▶ EXERCISE DETAILS:
Quote the data below in full, please, without altering anything.

* BEGIN *

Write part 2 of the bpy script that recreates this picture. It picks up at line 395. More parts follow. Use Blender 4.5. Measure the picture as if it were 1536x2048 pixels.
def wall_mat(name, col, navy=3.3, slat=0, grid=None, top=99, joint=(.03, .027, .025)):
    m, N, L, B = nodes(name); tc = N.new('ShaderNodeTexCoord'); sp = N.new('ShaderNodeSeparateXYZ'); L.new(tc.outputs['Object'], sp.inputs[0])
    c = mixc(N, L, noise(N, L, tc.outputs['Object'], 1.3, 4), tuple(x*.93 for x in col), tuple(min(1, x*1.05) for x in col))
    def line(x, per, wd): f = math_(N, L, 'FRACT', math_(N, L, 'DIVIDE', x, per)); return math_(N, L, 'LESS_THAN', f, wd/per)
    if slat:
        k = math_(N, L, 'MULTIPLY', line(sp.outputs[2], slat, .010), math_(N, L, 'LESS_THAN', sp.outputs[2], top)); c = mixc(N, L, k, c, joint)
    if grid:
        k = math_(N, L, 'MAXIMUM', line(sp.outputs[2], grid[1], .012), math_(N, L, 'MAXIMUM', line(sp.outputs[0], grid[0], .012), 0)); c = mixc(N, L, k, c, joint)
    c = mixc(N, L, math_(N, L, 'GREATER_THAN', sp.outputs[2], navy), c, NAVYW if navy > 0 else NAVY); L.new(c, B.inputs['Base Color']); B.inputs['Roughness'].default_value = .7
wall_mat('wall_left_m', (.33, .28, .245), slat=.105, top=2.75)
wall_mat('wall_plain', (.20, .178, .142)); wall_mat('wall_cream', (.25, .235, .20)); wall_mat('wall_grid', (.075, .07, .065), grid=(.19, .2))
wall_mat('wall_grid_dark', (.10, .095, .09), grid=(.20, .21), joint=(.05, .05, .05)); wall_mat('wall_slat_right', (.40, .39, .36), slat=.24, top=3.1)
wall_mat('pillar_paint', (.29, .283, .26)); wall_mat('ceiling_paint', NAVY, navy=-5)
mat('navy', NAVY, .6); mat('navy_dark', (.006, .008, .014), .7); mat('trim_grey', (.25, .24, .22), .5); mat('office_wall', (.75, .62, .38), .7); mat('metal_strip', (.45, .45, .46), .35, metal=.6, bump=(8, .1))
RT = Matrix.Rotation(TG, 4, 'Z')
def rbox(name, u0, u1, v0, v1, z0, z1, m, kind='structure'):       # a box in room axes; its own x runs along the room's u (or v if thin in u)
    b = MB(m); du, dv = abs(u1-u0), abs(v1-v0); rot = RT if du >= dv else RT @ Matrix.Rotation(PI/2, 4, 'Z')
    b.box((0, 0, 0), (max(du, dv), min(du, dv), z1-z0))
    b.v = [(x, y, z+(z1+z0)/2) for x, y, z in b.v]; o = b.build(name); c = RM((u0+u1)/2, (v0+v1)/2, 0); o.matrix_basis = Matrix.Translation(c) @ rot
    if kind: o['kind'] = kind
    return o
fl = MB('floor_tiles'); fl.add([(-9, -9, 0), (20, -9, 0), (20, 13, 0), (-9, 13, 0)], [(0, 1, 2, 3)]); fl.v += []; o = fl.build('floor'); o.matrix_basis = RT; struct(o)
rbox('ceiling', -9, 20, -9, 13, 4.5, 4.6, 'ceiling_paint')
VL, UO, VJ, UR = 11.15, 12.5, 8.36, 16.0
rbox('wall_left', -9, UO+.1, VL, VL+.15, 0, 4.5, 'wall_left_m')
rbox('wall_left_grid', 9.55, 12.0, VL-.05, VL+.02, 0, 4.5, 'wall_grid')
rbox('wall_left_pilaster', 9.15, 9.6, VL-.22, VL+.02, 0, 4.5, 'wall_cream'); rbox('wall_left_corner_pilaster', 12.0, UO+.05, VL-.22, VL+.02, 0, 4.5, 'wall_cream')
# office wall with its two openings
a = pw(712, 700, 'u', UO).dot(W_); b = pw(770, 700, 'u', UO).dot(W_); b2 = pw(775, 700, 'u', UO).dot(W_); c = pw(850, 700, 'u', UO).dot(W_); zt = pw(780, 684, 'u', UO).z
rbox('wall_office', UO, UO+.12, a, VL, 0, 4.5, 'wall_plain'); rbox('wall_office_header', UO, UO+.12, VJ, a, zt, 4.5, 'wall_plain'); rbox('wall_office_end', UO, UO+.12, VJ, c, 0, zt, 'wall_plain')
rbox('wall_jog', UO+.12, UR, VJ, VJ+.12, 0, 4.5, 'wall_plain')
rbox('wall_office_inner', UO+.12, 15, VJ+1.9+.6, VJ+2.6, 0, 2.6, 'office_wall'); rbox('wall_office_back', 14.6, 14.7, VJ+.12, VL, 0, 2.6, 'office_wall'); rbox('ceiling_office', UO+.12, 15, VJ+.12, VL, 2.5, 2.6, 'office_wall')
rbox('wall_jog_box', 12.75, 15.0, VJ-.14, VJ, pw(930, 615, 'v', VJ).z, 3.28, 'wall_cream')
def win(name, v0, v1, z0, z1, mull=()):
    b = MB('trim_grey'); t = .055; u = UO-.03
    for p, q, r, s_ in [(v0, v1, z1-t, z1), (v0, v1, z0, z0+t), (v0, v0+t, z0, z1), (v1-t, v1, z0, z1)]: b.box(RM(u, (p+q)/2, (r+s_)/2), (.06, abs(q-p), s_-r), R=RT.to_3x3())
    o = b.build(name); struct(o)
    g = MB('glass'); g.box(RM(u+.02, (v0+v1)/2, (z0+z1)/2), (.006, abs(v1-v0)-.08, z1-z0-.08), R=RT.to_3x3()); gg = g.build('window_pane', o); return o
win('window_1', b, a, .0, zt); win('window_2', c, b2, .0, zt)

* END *

▶ FINAL RESULT:
Write part 2 of the bpy script that recreates this picture. It picks up at line 395. More parts follow. Use Blender 4.5. Measure the picture as if it were 1536x2048 pixels.
def wall_mat(name, col, navy=3.3, slat=0, grid=None, top=99, joint=(.03, .027, .025)):
    m, N, L, B = nodes(name); tc = N.new('ShaderNodeTexCoord'); sp = N.new('ShaderNodeSeparateXYZ'); L.new(tc.outputs['Object'], sp.inputs[0])
    c = mixc(N, L, noise(N, L, tc.outputs['Object'], 1.3, 4), tuple(x*.93 for x in col), tuple(min(1, x*1.05) for x in col))
    def line(x, per, wd): f = math_(N, L, 'FRACT', math_(N, L, 'DIVIDE', x, per)); return math_(N, L, 'LESS_THAN', f, wd/per)
    if slat:
        k = math_(N, L, 'MULTIPLY', line(sp.outputs[2], slat, .010), math_(N, L, 'LESS_THAN', sp.outputs[2], top)); c = mixc(N, L, k, c, joint)
    if grid:
        k = math_(N, L, 'MAXIMUM', line(sp.outputs[2], grid[1], .012), math_(N, L, 'MAXIMUM', line(sp.outputs[0], grid[0], .012), 0)); c = mixc(N, L, k, c, joint)
    c = mixc(N, L, math_(N, L, 'GREATER_THAN', sp.outputs[2], navy), c, NAVYW if navy > 0 else NAVY); L.new(c, B.inputs['Base Color']); B.inputs['Roughness'].default_value = .7
wall_mat('wall_left_m', (.33, .28, .245), slat=.105, top=2.75)
wall_mat('wall_plain', (.20, .178, .142)); wall_mat('wall_cream', (.25, .235, .20)); wall_mat('wall_grid', (.075, .07, .065), grid=(.19, .2))
wall_mat('wall_grid_dark', (.10, .095, .09), grid=(.20, .21), joint=(.05, .05, .05)); wall_mat('wall_slat_right', (.40, .39, .36), slat=.24, top=3.1)
wall_mat('pillar_paint', (.29, .283, .26)); wall_mat('ceiling_paint', NAVY, navy=-5)
mat('navy', NAVY, .6); mat('navy_dark', (.006, .008, .014), .7); mat('trim_grey', (.25, .24, .22), .5); mat('office_wall', (.75, .62, .38), .7); mat('metal_strip', (.45, .45, .46), .35, metal=.6, bump=(8, .1))
RT = Matrix.Rotation(TG, 4, 'Z')
def rbox(name, u0, u1, v0, v1, z0, z1, m, kind='structure'):       # a box in room axes; its own x runs along the room's u (or v if thin in u)
    b = MB(m); du, dv = abs(u1-u0), abs(v1-v0); rot = RT if du >= dv else RT @ Matrix.Rotation(PI/2, 4, 'Z')
    b.box((0, 0, 0), (max(du, dv), min(du, dv), z1-z0))
    b.v = [(x, y, z+(z1+z0)/2) for x, y, z in b.v]; o = b.build(name); c = RM((u0+u1)/2, (v0+v1)/2, 0); o.matrix_basis = Matrix.Translation(c) @ rot
    if kind: o['kind'] = kind
    return o
fl = MB('floor_tiles'); fl.add([(-9, -9, 0), (20, -9, 0), (20, 13, 0), (-9, 13, 0)], [(0, 1, 2, 3)]); fl.v += []; o = fl.build('floor'); o.matrix_basis = RT; struct(o)
rbox('ceiling', -9, 20, -9, 13, 4.5, 4.6, 'ceiling_paint')
VL, UO, VJ, UR = 11.15, 12.5, 8.36, 16.0
rbox('wall_left', -9, UO+.1, VL, VL+.15, 0, 4.5, 'wall_left_m')
rbox('wall_left_grid', 9.55, 12.0, VL-.05, VL+.02, 0, 4.5, 'wall_grid')
rbox('wall_left_pilaster', 9.15, 9.6, VL-.22, VL+.02, 0, 4.5, 'wall_cream'); rbox('wall_left_corner_pilaster', 12.0, UO+.05, VL-.22, VL+.02, 0, 4.5, 'wall_cream')
# office wall with its two openings
a = pw(712, 700, 'u', UO).dot(W_); b = pw(770, 700, 'u', UO).dot(W_); b2 = pw(775, 700, 'u', UO).dot(W_); c = pw(850, 700, 'u', UO).dot(W_); zt = pw(780, 684, 'u', UO).z
rbox('wall_office', UO, UO+.12, a, VL, 0, 4.5, 'wall_plain'); rbox('wall_office_header', UO, UO+.12, VJ, a, zt, 4.5, 'wall_plain'); rbox('wall_office_end', UO, UO+.12, VJ, c, 0, zt, 'wall_plain')
rbox('wall_jog', UO+.12, UR, VJ, VJ+.12, 0, 4.5, 'wall_plain')
rbox('wall_office_inner', UO+.12, 15, VJ+1.9+.6, VJ+2.6, 0, 2.6, 'office_wall'); rbox('wall_office_back', 14.6, 14.7, VJ+.12, VL, 0, 2.6, 'office_wall'); rbox('ceiling_office', UO+.12, 15, VJ+.12, VL, 2.5, 2.6, 'office_wall')
rbox('wall_jog_box', 12.75, 15.0, VJ-.14, VJ, pw(930, 615, 'v', VJ).z, 3.28, 'wall_cream')
def win(name, v0, v1, z0, z1, mull=()):
    b = MB('trim_grey'); t = .055; u = UO-.03
    for p, q, r, s_ in [(v0, v1, z1-t, z1), (v0, v1, z0, z0+t), (v0, v0+t, z0, z1), (v1-t, v1, z0, z1)]: b.box(RM(u, (p+q)/2, (r+s_)/2), (.06, abs(q-p), s_-r), R=RT.to_3x3())
    o = b.build(name); struct(o)
    g = MB('glass'); g.box(RM(u+.02, (v0+v1)/2, (z0+z1)/2), (.006, abs(v1-v0)-.08, z1-z0-.08), R=RT.to_3x3()); gg = g.build('window_pane', o); return o
win('window_1', b, a, .0, zt); win('window_2', c, b2, .0, zt)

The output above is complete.